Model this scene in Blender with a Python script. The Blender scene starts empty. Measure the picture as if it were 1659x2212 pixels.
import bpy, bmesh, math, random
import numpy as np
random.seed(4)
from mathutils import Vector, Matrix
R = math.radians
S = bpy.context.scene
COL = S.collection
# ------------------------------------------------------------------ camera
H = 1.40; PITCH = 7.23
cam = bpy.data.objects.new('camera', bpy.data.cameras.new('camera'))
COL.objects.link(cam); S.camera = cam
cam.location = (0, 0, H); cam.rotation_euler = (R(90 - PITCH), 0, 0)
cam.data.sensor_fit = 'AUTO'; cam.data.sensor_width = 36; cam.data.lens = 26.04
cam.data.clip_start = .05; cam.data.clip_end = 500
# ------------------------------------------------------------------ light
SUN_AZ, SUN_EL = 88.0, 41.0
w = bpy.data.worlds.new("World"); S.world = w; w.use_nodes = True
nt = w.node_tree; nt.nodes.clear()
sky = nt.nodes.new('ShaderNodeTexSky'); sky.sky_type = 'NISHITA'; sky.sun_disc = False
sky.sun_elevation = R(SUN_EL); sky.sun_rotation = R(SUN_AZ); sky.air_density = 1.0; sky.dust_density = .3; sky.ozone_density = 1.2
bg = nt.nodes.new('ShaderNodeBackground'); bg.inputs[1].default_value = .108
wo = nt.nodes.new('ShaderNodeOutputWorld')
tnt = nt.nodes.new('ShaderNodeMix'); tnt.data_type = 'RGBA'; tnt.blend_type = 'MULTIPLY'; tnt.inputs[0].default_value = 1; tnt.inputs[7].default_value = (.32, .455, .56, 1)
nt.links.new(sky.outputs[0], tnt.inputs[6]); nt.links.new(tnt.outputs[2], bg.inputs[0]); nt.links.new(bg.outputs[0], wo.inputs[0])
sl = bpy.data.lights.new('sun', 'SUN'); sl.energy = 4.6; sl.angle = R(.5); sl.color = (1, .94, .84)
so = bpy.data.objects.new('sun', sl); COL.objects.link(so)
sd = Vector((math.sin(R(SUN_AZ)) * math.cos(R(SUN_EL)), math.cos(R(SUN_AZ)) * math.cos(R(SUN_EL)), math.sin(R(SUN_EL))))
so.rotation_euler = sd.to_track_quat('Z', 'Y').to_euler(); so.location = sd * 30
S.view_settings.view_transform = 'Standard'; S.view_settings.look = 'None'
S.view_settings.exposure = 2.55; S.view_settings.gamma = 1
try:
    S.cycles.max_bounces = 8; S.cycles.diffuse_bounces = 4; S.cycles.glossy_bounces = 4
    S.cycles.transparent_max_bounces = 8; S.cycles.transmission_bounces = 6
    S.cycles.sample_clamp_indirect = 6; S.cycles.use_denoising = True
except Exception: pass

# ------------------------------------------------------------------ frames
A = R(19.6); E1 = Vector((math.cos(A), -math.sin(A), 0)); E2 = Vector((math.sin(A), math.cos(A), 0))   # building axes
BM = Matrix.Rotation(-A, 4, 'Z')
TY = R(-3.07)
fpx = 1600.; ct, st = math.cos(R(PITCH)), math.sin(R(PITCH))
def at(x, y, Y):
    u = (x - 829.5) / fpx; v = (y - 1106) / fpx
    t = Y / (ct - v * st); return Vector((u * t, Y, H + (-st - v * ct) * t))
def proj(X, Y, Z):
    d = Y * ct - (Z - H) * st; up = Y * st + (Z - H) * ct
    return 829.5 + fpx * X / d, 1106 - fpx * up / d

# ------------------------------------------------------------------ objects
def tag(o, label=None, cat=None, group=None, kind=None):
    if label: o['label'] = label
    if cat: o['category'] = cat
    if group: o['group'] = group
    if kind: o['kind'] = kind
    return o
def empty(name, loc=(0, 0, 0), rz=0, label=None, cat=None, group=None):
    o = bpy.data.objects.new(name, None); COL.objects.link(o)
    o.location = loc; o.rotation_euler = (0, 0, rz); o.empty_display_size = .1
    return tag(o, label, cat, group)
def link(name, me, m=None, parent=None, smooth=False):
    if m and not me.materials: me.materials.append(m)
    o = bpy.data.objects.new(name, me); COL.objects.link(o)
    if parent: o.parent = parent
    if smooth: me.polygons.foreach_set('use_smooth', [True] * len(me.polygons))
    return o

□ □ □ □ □

> WHAT IS REQUIRED: Make an exact copy of all the data.

> TASK RESPONSE:
Model this scene in Blender with a Python script. The Blender scene starts empty. Measure the picture as if it were 1659x2212 pixels.
import bpy, bmesh, math, random
import numpy as np
random.seed(4)
from mathutils import Vector, Matrix
R = math.radians
S = bpy.context.scene
COL = S.collection
# ------------------------------------------------------------------ camera
H = 1.40; PITCH = 7.23
cam = bpy.data.objects.new('camera', bpy.data.cameras.new('camera'))
COL.objects.link(cam); S.camera = cam
cam.location = (0, 0, H); cam.rotation_euler = (R(90 - PITCH), 0, 0)
cam.data.sensor_fit = 'AUTO'; cam.data.sensor_width = 36; cam.data.lens = 26.04
cam.data.clip_start = .05; cam.data.clip_end = 500
# ------------------------------------------------------------------ light
SUN_AZ, SUN_EL = 88.0, 41.0
w = bpy.data.worlds.new("World"); S.world = w; w.use_nodes = True
nt = w.node_tree; nt.nodes.clear()
sky = nt.nodes.new('ShaderNodeTexSky'); sky.sky_type = 'NISHITA'; sky.sun_disc = False
sky.sun_elevation = R(SUN_EL); sky.sun_rotation = R(SUN_AZ); sky.air_density = 1.0; sky.dust_density = .3; sky.ozone_density = 1.2
bg = nt.nodes.new('ShaderNodeBackground'); bg.inputs[1].default_value = .108
wo = nt.nodes.new('ShaderNodeOutputWorld')
tnt = nt.nodes.new('ShaderNodeMix'); tnt.data_type = 'RGBA'; tnt.blend_type = 'MULTIPLY'; tnt.inputs[0].default_value = 1; tnt.inputs[7].default_value = (.32, .455, .56, 1)
nt.links.new(sky.outputs[0], tnt.inputs[6]); nt.links.new(tnt.outputs[2], bg.inputs[0]); nt.links.new(bg.outputs[0], wo.inputs[0])
sl = bpy.data.lights.new('sun', 'SUN'); sl.energy = 4.6; sl.angle = R(.5); sl.color = (1, .94, .84)
so = bpy.data.objects.new('sun', sl); COL.objects.link(so)
sd = Vector((math.sin(R(SUN_AZ)) * math.cos(R(SUN_EL)), math.cos(R(SUN_AZ)) * math.cos(R(SUN_EL)), math.sin(R(SUN_EL))))
so.rotation_euler = sd.to_track_quat('Z', 'Y').to_euler(); so.location = sd * 30
S.view_settings.view_transform = 'Standard'; S.view_settings.look = 'None'
S.view_settings.exposure = 2.55; S.view_settings.gamma = 1
try:
    S.cycles.max_bounces = 8; S.cycles.diffuse_bounces = 4; S.cycles.glossy_bounces = 4
    S.cycles.transparent_max_bounces = 8; S.cycles.transmission_bounces = 6
    S.cycles.sample_clamp_indirect = 6; S.cycles.use_denoising = True
except Exception: pass

# ------------------------------------------------------------------ frames
A = R(19.6); E1 = Vector((math.cos(A), -math.sin(A), 0)); E2 = Vector((math.sin(A), math.cos(A), 0))   # building axes
BM = Matrix.Rotation(-A, 4, 'Z')
TY = R(-3.07)
fpx = 1600.; ct, st = math.cos(R(PITCH)), math.sin(R(PITCH))
def at(x, y, Y):
    u = (x - 829.5) / fpx; v = (y - 1106) / fpx
    t = Y / (ct - v * st); return Vector((u * t, Y, H + (-st - v * ct) * t))
def proj(X, Y, Z):
    d = Y * ct - (Z - H) * st; up = Y * st + (Z - H) * ct
    return 829.5 + fpx * X / d, 1106 - fpx * up / d

# ------------------------------------------------------------------ objects
def tag(o, label=None, cat=None, group=None, kind=None):
    if label: o['label'] = label
    if cat: o['category'] = cat
    if group: o['group'] = group
    if kind: o['kind'] = kind
    return o
def empty(name, loc=(0, 0, 0), rz=0, label=None, cat=None, group=None):
    o = bpy.data.objects.new(name, None); COL.objects.link(o)
    o.location = loc; o.rotation_euler = (0, 0, rz); o.empty_display_size = .1
    return tag(o, label, cat, group)
def link(name, me, m=None, parent=None, smooth=False):
    if m and not me.materials: me.materials.append(m)
    o = bpy.data.objects.new(name, me); COL.objects.link(o)
    if parent: o.parent = parent
    if smooth: me.polygons.foreach_set('use_smooth', [True] * len(me.polygons))
    return o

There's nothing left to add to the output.